Short problem
Would you write out the listing verbatim and skip every picture in it?

Data excerpt
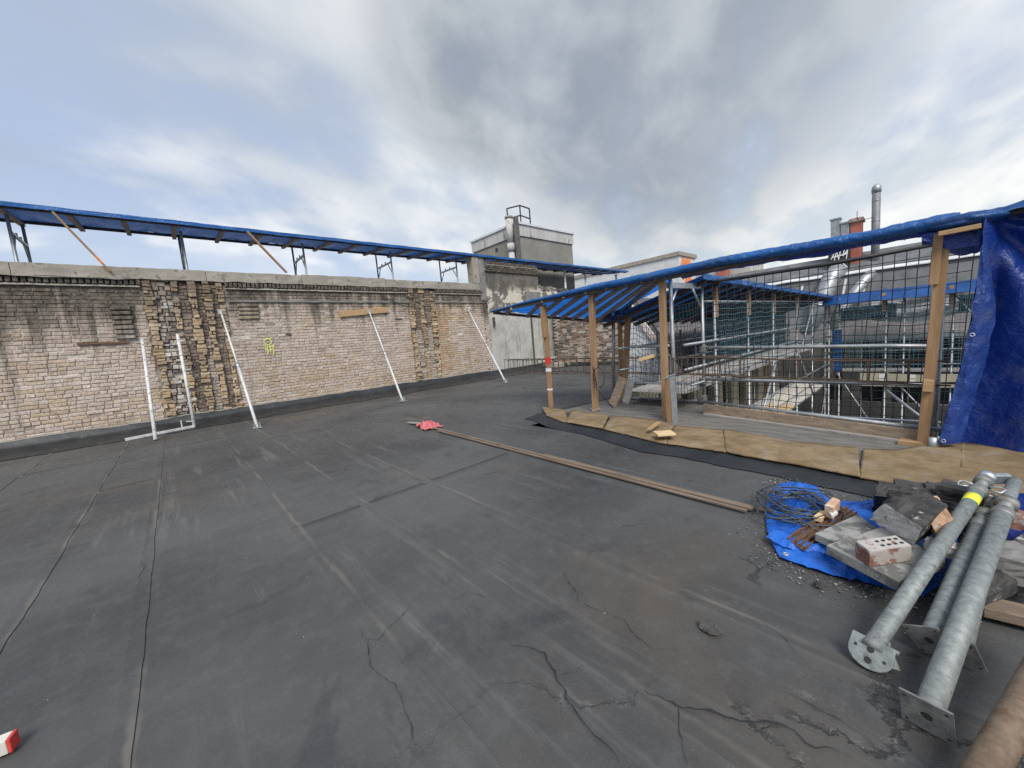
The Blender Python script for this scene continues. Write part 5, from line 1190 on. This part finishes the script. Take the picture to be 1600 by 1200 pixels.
# lumps
def lump(name, label, cat, cs, m, cuts=7, amp=.014, seed=0, face=None):
    c = sum(cs, V()) / 8; t = thing(name, (c.x, c.y, min(p.z for p in cs)), label, cat)
    bm = bmesh.new(); vs = [bm.verts.new(p) for p in cs]
    for f in ((3, 2, 1, 0), (4, 5, 6, 7), (0, 1, 5, 4), (1, 2, 6, 5), (2, 3, 7, 6), (3, 0, 4, 7)): bm.faces.new([vs[i] for i in f])
    bmesh.ops.recalc_face_normals(bm, faces=bm.faces)
    if face: bm.faces.ensure_lookup_table(); bm.faces[2].material_index = 1
    bmesh.ops.subdivide_edges(bm, edges=bm.edges[:], cuts=cuts, use_grid_fill=True)
    bm.normal_update()
    for v in bm.verts: v.co += v.normal * amp * (fb(v.co.x * 14 + seed, v.co.y * 14, v.co.z * 14) + .5 * fb(v.co.x * 40 + seed, v.co.y * 40, v.co.z * 40))
    me = bpy.data.meshes.new('lump'); bm.to_mesh(me); bm.free(); me.materials.append(MATS[m])
    if face:
        me.materials.append(MATS[face[0]]); n0 = (cs[1] - cs[0]).cross(cs[4] - cs[0]).normalized()
        for p in me.polygons: p.material_index = 1 if abs((p.center - cs[0]).dot(n0)) < .022 and abs(p.normal.dot(n0)) > .6 else 0
    o = link('body', me, t); return t
def L8(pts): return [onz(x, y, z) for x, y, z in pts]
lump('mortar_lump', 'big broken masonry lump with white mortar face and black top', 'rubble', L8([(1358, 812, .15), (1427, 852, .15), (1478, 822, .15), (1405, 782, .15), (1382, 786, .30), (1442, 826, .28), (1484, 786, .35), (1414, 757, .38)]), 'rubble_black', face=('rubble_white',))
lump('tarred_block', 'black tarred block with brown side behind the masonry lump', 'rubble', L8([(1362, 800, .02), (1392, 806, .02), (1412, 786, .02), (1380, 780, .02), (1366, 774, .20), (1394, 778, .20), (1418, 757, .24), (1374, 752, .24)]), 'rubble_black', seed=5)
lump('orange_fragment', 'orange brick fragment leaning against the longest prop', 'rubble', L8([(1440, 800, .27), (1465, 792, .30), (1488, 826, .22), (1466, 850, .15), (1436, 784, .33), (1463, 775, .36), (1488, 808, .30), (1464, 834, .22)]), 'orange_clay', amp=.006, seed=9)
lump('tarred_slab', 'dark tarred slab with white flecks at the right of pile', 'rubble', L8([(1536, 950, .06), (1640, 910, .05), (1660, 850, .06), (1560, 870, .06), (1536, 935, .13), (1640, 885, .13), (1650, 815, .22), (1566, 848, .20)]), 'rubble_black', amp=.008, seed=14)
lump('rear_rubble', 'dark rubble heap behind the props at the back of the pile', 'rubble', L8([(1420, 810, .02), (1560, 850, .02), (1600, 800, .02), (1450, 772, .02), (1436, 770, .20), (1556, 808, .18), (1590, 780, .16), (1450, 752, .18)]), 'rubble_black', amp=.03, seed=20)
lump('mortar_crumb', 'small pale mortar lump between the props', 'rubble', L8([(1500, 858, .10), (1524, 866, .10), (1534, 850, .10), (1510, 842, .10), (1500, 838, .2), (1522, 846, .2), (1530, 834, .2), (1510, 828, .2)]), 'rubble_white', seed=30)
rr_ = random.Random(77)
crl = ['dark', 'pale', 'reddish']
for k in range(12):
    x, y, z = rr_.choice([(1490, 815, .16), (1500, 880, .03), (1520, 905, .03), (1475, 905, .03), (1545, 870, .12), (1420, 800, .2), (1510, 800, .2), (1495, 935, .02), (1560, 830, .16), (1470, 770, .2)]); x += rr_.uniform(-22, 22); y += rr_.uniform(-14, 14); s_ = rr_.uniform(.012, .032)
    c = onz(x, y, z + s_ * .5); q_ = [c + V((a * s_ * rr_.uniform(.6, 1.5), b * s_ * rr_.uniform(.6, 1.5), h * s_ * rr_.uniform(.4, .9))) for h in (-1, 1) for a, b in ((-1, -1), (1, -1), (1, 1), (-1, 1))]
    t = lump('rubble_crumb', 'small loose ' + crl[k % 3] + ' rubble crumb lying among the steel props', 'rubble', q_, ['rubble_black', 'rubble_white', 'clay'][k % 3], amp=.004, seed=k, cuts=2); t['group'] = crl[k % 3] + ' rubble crumbs among the props'
for k, (x, y, z, w_, m_, lb) in enumerate(((1500, 775, .20, .10, 'rubble_black', 'blackened masonry chunk behind the yellow taped prop'), (1572, 812, .18, .09, 'clay', 'broken dull red brick end right of the props'), (1480, 856, .16, .07, 'rubble_white', 'pale dusty chunk resting on the front slab beside the prop'), (1590, 880, .16, .11, 'concrete_dark', 'grey concrete chunk on the tarred slab at right edge'), (1415, 775, .32, .08, 'rubble_black', 'sooty fragment lying on top of the masonry lump'))):
    c = onz(x, y, z); q_ = [c + V((a * w_ * rr_.uniform(.5, 1.0), b * w_ * rr_.uniform(.5, 1.0), h * w_ * rr_.uniform(.3, .6))) for h in (-1, 1) for a, b in ((-1, -1), (1, -1), (1, 1), (-1, 1))]
    lump('masonry_chunk', lb, 'rubble', q_, m_, amp=.012, seed=50 + k, cuts=5)
t = thing('dark_sheet', onz(1590, 800, .1), 'dark blue tarpaulin scrap at the right edge behind the props', 'tarpaulin')
MB().sheet(lambda u_, v_: onz(lerp(1572, 1680, u_), lerp(770, 850, v_), .17) + V((0, 0, .03 * fb(u_ * 5, v_ * 5, 2))), 14, 12, .004).build('sheet', 'tarp_deep', t, True)
t = thing('support_board', onz(1560, 960, 0), 'dark board under the tarred slab at the right edge', 'board'); MB().beam(onz(1530, 945, .05), onz(1700, 985, .05), .1, .04).build('board', 'wood_brown', t, bevel=.003)
t = thing('back_board', onz(1440, 765, .1), 'dark tarred board lying along the back of the pile', 'board'); MB().beam(onz(1398, 757, .16), onz(1560, 783, .14), .16, .03).build('board', 'rubble_black', t, bevel=.003)
for k in range(5):
    t = thing('rusty_angle', onz(1270, 840, .03), ['lowest', 'second', 'middle', 'fourth', 'topmost'][k] + ' rusty steel angle in the bundle on the blue sheet', 'steel angle', 'rusty angles beside the slabs')
    o_ = V((-.020 * k + .04, .010 * k - .02, .006 * (k % 3))); a, b = onz(1240, 852, .05) + o_, onz(1322, 797, .07) + o_; MB().beam(a, b, .022, .006).build('flange', 'rust', t); MB().beam(a + V((.011, 0, .008)), b + V((.011, 0, .008)), .004, .02).build('web', 'rust', t)
t, mb, ps = quad_block('timber_block', 'orange timber block standing beside the tie wire', 'block', [(1288, 789), (1302, 794), (1313, 781), (1301, 776)], .17, .07, 'orange_clay'); mb.build('block', 'orange_clay', t, bevel=.003)
t, mb, ps = quad_block('timber_offcut', 'tan timber offcut lying under the tie wire', 'offcut', [(1271, 806), (1284, 809), (1297, 799), (1282, 797)], .11, .03, 'plank_tan'); mb.build('offcut', 'plank_tan', t, bevel=.003)
t, mb, ps = quad_block('paper_scrap', 'crumpled white paper beside the orange timber block', 'paper', [(1291, 793), (1300, 806), (1309, 801), (1303, 790)], .14, .012, 'paper'); mb.build('scrap', 'paper', t)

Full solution
The Blender Python script for this scene continues. Write part 5, from line 1190 on. This part finishes the script. Take the picture to be 1600 by 1200 pixels.
# lumps
def lump(name, label, cat, cs, m, cuts=7, amp=.014, seed=0, face=None):
    c = sum(cs, V()) / 8; t = thing(name, (c.x, c.y, min(p.z for p in cs)), label, cat)
    bm = bmesh.new(); vs = [bm.verts.new(p) for p in cs]
    for f in ((3, 2, 1, 0), (4, 5, 6, 7), (0, 1, 5, 4), (1, 2, 6, 5), (2, 3, 7, 6), (3, 0, 4, 7)): bm.faces.new([vs[i] for i in f])
    bmesh.ops.recalc_face_normals(bm, faces=bm.faces)
    if face: bm.faces.ensure_lookup_table(); bm.faces[2].material_index = 1
    bmesh.ops.subdivide_edges(bm, edges=bm.edges[:], cuts=cuts, use_grid_fill=True)
    bm.normal_update()
    for v in bm.verts: v.co += v.normal * amp * (fb(v.co.x * 14 + seed, v.co.y * 14, v.co.z * 14) + .5 * fb(v.co.x * 40 + seed, v.co.y * 40, v.co.z * 40))
    me = bpy.data.meshes.new('lump'); bm.to_mesh(me); bm.free(); me.materials.append(MATS[m])
    if face:
        me.materials.append(MATS[face[0]]); n0 = (cs[1] - cs[0]).cross(cs[4] - cs[0]).normalized()
        for p in me.polygons: p.material_index = 1 if abs((p.center - cs[0]).dot(n0)) < .022 and abs(p.normal.dot(n0)) > .6 else 0
    o = link('body', me, t); return t
def L8(pts): return [onz(x, y, z) for x, y, z in pts]
lump('mortar_lump', 'big broken masonry lump with white mortar face and black top', 'rubble', L8([(1358, 812, .15), (1427, 852, .15), (1478, 822, .15), (1405, 782, .15), (1382, 786, .30), (1442, 826, .28), (1484, 786, .35), (1414, 757, .38)]), 'rubble_black', face=('rubble_white',))
lump('tarred_block', 'black tarred block with brown side behind the masonry lump', 'rubble', L8([(1362, 800, .02), (1392, 806, .02), (1412, 786, .02), (1380, 780, .02), (1366, 774, .20), (1394, 778, .20), (1418, 757, .24), (1374, 752, .24)]), 'rubble_black', seed=5)
lump('orange_fragment', 'orange brick fragment leaning against the longest prop', 'rubble', L8([(1440, 800, .27), (1465, 792, .30), (1488, 826, .22), (1466, 850, .15), (1436, 784, .33), (1463, 775, .36), (1488, 808, .30), (1464, 834, .22)]), 'orange_clay', amp=.006, seed=9)
lump('tarred_slab', 'dark tarred slab with white flecks at the right of pile', 'rubble', L8([(1536, 950, .06), (1640, 910, .05), (1660, 850, .06), (1560, 870, .06), (1536, 935, .13), (1640, 885, .13), (1650, 815, .22), (1566, 848, .20)]), 'rubble_black', amp=.008, seed=14)
lump('rear_rubble', 'dark rubble heap behind the props at the back of the pile', 'rubble', L8([(1420, 810, .02), (1560, 850, .02), (1600, 800, .02), (1450, 772, .02), (1436, 770, .20), (1556, 808, .18), (1590, 780, .16), (1450, 752, .18)]), 'rubble_black', amp=.03, seed=20)
lump('mortar_crumb', 'small pale mortar lump between the props', 'rubble', L8([(1500, 858, .10), (1524, 866, .10), (1534, 850, .10), (1510, 842, .10), (1500, 838, .2), (1522, 846, .2), (1530, 834, .2), (1510, 828, .2)]), 'rubble_white', seed=30)
rr_ = random.Random(77)
crl = ['dark', 'pale', 'reddish']
for k in range(12):
    x, y, z = rr_.choice([(1490, 815, .16), (1500, 880, .03), (1520, 905, .03), (1475, 905, .03), (1545, 870, .12), (1420, 800, .2), (1510, 800, .2), (1495, 935, .02), (1560, 830, .16), (1470, 770, .2)]); x += rr_.uniform(-22, 22); y += rr_.uniform(-14, 14); s_ = rr_.uniform(.012, .032)
    c = onz(x, y, z + s_ * .5); q_ = [c + V((a * s_ * rr_.uniform(.6, 1.5), b * s_ * rr_.uniform(.6, 1.5), h * s_ * rr_.uniform(.4, .9))) for h in (-1, 1) for a, b in ((-1, -1), (1, -1), (1, 1), (-1, 1))]
    t = lump('rubble_crumb', 'small loose ' + crl[k % 3] + ' rubble crumb lying among the steel props', 'rubble', q_, ['rubble_black', 'rubble_white', 'clay'][k % 3], amp=.004, seed=k, cuts=2); t['group'] = crl[k % 3] + ' rubble crumbs among the props'
for k, (x, y, z, w_, m_, lb) in enumerate(((1500, 775, .20, .10, 'rubble_black', 'blackened masonry chunk behind the yellow taped prop'), (1572, 812, .18, .09, 'clay', 'broken dull red brick end right of the props'), (1480, 856, .16, .07, 'rubble_white', 'pale dusty chunk resting on the front slab beside the prop'), (1590, 880, .16, .11, 'concrete_dark', 'grey concrete chunk on the tarred slab at right edge'), (1415, 775, .32, .08, 'rubble_black', 'sooty fragment lying on top of the masonry lump'))):
    c = onz(x, y, z); q_ = [c + V((a * w_ * rr_.uniform(.5, 1.0), b * w_ * rr_.uniform(.5, 1.0), h * w_ * rr_.uniform(.3, .6))) for h in (-1, 1) for a, b in ((-1, -1), (1, -1), (1, 1), (-1, 1))]
    lump('masonry_chunk', lb, 'rubble', q_, m_, amp=.012, seed=50 + k, cuts=5)
t = thing('dark_sheet', onz(1590, 800, .1), 'dark blue tarpaulin scrap at the right edge behind the props', 'tarpaulin')
MB().sheet(lambda u_, v_: onz(lerp(1572, 1680, u_), lerp(770, 850, v_), .17) + V((0, 0, .03 * fb(u_ * 5, v_ * 5, 2))), 14, 12, .004).build('sheet', 'tarp_deep', t, True)
t = thing('support_board', onz(1560, 960, 0), 'dark board under the tarred slab at the right edge', 'board'); MB().beam(onz(1530, 945, .05), onz(1700, 985, .05), .1, .04).build('board', 'wood_brown', t, bevel=.003)
t = thing('back_board', onz(1440, 765, .1), 'dark tarred board lying along the back of the pile', 'board'); MB().beam(onz(1398, 757, .16), onz(1560, 783, .14), .16, .03).build('board', 'rubble_black', t, bevel=.003)
for k in range(5):
    t = thing('rusty_angle', onz(1270, 840, .03), ['lowest', 'second', 'middle', 'fourth', 'topmost'][k] + ' rusty steel angle in the bundle on the blue sheet', 'steel angle', 'rusty angles beside the slabs')
    o_ = V((-.020 * k + .04, .010 * k - .02, .006 * (k % 3))); a, b = onz(1240, 852, .05) + o_, onz(1322, 797, .07) + o_; MB().beam(a, b, .022, .006).build('flange', 'rust', t); MB().beam(a + V((.011, 0, .008)), b + V((.011, 0, .008)), .004, .02).build('web', 'rust', t)
t, mb, ps = quad_block('timber_block', 'orange timber block standing beside the tie wire', 'block', [(1288, 789), (1302, 794), (1313, 781), (1301, 776)], .17, .07, 'orange_clay'); mb.build('block', 'orange_clay', t, bevel=.003)
t, mb, ps = quad_block('timber_offcut', 'tan timber offcut lying under the tie wire', 'offcut', [(1271, 806), (1284, 809), (1297, 799), (1282, 797)], .11, .03, 'plank_tan'); mb.build('offcut', 'plank_tan', t, bevel=.003)
t, mb, ps = quad_block('paper_scrap', 'crumpled white paper beside the orange timber block', 'paper', [(1291, 793), (1300, 806), (1309, 801), (1303, 790)], .14, .012, 'paper'); mb.build('scrap', 'paper', t)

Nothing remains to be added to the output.